Moving targets: What impacts stock prices the most?

It’s a complex beast, but it would be fair to say that the trading game has at least been made a little more accessible over the last few years.

After all, the likes of MT4 Trading have meant that so-called bedroom trading has become significantly more popular.

However, while it might be more open to the Average Joe, in some ways the same rules apply. In other words, there might be more traders, but stocks are still going to be impacted by the same things.

This is what today’s post is going to focus on, as we now take a look at some of the factors that you should be keeping an eye on as you manage your trading portfolio.

Inflation rate

On the face of it, a lot of people are under the impression that inflation rate is something that only impacts the cost of the essentials that form part of day-to-day living.

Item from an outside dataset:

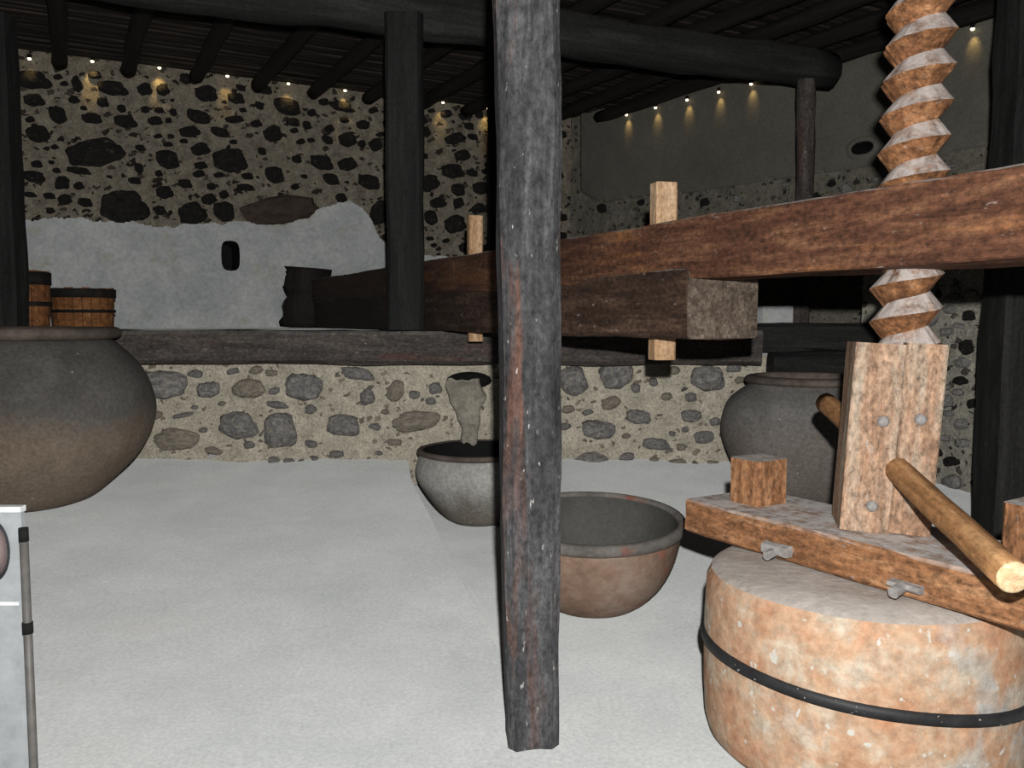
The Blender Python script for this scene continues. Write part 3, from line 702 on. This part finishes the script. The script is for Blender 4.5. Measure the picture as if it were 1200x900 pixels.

However, it’s something that stretches much further than this. It’s something that will change the way in which investors react to the market. For example, if inflation rates are high, investors are much more likely to turn to government-backed bonds for the simple reason that they have more protection with their investments. It means that they are much more likely to sell their stocks and ultimately, the supply and demand principles kick in.

World events

There are some issues that investors just can’t predict, and world events tend to fall into said category. For example, if war breaks out in one country – it’s not just companies based there who are affected. If said nation happens to be a major distributor of oil, it goes without saying that a lot of others are going to be affected.

It’s not just war that can be a huge influencing factor though. Another example might include a major political movement. As an example, if we turn to Brexit in the UK, there’s every chance that this will have an economic impact on stock prices. Sometimes this will be direct, such as impacting those companies who might now be under different import and export tariffs, but quite often there is a domino effect.

Exchange rates

In some ways, this could have been covered in the previous section. After all, if we turn to our Brexit example again, you don’t need to look hard to find all of the evidence that this has severely impacted exchange rates over the years.

So, how does this then impact the stock market? It will quickly mean that some companies will find it much more expensive to conduct business and as a result, their profit levels will take a hit. Of course, like with a lot of the issues we are speaking about today, the effects don’t necessarily have to be negative. Sometimes, it can make it cheaper for a company to operate, and this is where stock prices rise and your investments can also follow suit.